Most of our natural disasters aren’t really that widespread in their devastation.  This week’s fires, for example, will probably devastate less than a hundredth of 1% the homes in Southern California.  That’s still hundreds of homes and millions of dollars, but most of us aren’t severely impacted.

The smoke and pollution will be felt by millions, lots of patios and cars will need to be washed off sometime early next week, but life essentially goes on.
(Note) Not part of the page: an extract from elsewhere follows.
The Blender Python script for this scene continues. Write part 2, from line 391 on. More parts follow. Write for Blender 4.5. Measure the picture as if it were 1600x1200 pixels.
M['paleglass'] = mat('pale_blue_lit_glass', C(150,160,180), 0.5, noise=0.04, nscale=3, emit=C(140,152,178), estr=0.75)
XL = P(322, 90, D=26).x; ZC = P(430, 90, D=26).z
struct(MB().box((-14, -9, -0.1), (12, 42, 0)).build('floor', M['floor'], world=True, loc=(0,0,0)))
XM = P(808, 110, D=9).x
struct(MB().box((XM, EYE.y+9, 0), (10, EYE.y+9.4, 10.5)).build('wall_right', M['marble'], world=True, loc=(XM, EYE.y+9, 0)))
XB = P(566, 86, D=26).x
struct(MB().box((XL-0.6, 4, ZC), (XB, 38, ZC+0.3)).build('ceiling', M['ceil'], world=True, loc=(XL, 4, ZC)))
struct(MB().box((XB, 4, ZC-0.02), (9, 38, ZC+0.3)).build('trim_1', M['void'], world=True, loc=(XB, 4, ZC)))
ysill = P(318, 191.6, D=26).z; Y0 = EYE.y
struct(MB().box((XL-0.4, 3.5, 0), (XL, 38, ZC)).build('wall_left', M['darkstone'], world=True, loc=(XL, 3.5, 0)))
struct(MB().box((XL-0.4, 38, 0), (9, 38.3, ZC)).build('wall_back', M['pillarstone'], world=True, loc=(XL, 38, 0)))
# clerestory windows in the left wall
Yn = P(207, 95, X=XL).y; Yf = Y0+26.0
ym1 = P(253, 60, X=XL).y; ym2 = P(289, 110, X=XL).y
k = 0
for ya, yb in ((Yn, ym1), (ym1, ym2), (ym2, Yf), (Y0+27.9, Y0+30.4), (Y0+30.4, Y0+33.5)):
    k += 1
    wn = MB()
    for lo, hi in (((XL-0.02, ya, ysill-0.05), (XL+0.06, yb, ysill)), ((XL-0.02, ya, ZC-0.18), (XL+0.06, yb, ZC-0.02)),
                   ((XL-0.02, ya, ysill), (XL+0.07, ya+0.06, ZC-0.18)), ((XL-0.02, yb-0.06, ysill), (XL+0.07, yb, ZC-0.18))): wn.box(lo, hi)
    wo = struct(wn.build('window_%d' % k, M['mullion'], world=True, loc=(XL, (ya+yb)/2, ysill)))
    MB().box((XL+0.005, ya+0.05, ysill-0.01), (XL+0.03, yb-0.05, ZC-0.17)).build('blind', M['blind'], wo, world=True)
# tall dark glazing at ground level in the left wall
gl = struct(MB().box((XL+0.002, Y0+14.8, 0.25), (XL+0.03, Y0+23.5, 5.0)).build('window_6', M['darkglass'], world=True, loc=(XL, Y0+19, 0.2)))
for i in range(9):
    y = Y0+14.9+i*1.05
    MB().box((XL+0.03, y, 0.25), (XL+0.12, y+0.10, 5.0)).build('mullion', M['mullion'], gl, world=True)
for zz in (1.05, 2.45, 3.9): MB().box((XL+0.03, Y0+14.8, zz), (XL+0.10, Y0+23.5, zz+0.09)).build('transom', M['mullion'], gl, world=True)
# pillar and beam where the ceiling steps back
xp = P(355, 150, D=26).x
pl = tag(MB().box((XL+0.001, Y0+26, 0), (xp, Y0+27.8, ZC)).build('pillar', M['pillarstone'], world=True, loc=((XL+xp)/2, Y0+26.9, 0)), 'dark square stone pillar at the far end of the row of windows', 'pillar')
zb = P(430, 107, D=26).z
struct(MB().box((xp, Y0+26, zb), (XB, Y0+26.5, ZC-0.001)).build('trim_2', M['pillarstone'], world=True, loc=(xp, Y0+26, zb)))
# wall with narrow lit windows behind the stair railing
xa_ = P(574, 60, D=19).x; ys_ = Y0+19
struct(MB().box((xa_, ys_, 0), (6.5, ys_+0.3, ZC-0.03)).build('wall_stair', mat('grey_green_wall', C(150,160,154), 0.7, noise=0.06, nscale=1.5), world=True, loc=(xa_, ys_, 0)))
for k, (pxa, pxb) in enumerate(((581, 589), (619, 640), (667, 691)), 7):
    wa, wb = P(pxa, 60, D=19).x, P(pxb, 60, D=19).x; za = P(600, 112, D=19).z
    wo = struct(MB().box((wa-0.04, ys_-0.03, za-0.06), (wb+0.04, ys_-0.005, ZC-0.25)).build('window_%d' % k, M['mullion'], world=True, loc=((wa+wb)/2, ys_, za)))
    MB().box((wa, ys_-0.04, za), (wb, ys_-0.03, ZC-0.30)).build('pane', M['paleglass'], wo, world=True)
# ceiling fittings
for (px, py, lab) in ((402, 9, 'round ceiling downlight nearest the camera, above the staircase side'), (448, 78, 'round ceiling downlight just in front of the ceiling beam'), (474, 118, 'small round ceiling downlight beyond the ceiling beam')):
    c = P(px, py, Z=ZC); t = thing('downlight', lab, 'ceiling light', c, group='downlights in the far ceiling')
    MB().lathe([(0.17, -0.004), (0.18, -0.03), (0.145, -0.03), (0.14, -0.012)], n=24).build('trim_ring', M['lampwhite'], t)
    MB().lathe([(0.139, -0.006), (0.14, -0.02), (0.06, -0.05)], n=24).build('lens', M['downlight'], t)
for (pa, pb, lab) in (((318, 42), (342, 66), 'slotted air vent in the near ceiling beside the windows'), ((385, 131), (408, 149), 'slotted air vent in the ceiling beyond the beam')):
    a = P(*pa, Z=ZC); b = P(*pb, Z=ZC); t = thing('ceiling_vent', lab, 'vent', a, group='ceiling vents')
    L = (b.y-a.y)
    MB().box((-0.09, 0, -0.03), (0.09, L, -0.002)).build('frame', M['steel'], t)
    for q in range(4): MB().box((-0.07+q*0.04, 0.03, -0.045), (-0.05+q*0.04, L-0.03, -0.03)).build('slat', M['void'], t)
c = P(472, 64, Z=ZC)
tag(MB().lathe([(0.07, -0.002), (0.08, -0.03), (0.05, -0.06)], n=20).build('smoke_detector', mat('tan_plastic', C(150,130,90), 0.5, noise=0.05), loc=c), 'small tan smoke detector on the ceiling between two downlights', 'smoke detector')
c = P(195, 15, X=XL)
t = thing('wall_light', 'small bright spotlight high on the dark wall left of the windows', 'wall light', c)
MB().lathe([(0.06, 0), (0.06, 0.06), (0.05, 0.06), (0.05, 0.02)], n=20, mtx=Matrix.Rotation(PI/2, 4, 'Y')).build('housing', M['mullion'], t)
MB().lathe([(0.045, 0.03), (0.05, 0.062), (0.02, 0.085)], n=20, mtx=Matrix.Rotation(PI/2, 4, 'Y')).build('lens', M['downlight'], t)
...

Fire season is brought on by the infamous “Santana” winds, often mistakenly called “Santa Anas.”  The word is probably a contraction of vientos de Satan, Spanish for “winds of Satan.”   These are hot, dry offshore winds that descend from the Great Basin through the Mojave desert down into Southern California, primarily in spring and summer.  While the threat of fire is generally greater in the fall, with recent dry winters fire season has extended to include spring and, now, late fall as well.

Los Angeles weather is the weather of catastrophe, of apocalypse, and, just as the reliably long and bitter winters of New England determine the way life is lived there, so the violence and the unpredictability of the Santa Ana affect the entire quality of life in Los Angeles, accentuate its impermanence, its unreliability. The wind shows us how close to the edge we are.

—Joan Didion, “Los Angeles Notebook”

Ultimately, additional restrictions will be imposed on construction and additional clearance and greenbelt requirements imposed in fire prone areas.  Our wildfire challenges are actually easier to manage and less widespread than California’s earthquake risks.

To most Californians, our natural disasters are less ominous than those in so many other regions of the nation or the world.  Most of us regard them as one trade off for 360 days of temperate sunshine a year and the many other benefits of living in a dynamic, diverse land of opportunity.

While our thoughts and prayers and help will be going out to our neighbors in these days of loss, while it’s annoying to curtain outdoor activity and deal with the smoke and ash, most Californians still consider this our Golden land of opportunity, and really wouldn’t want to live anywhere else.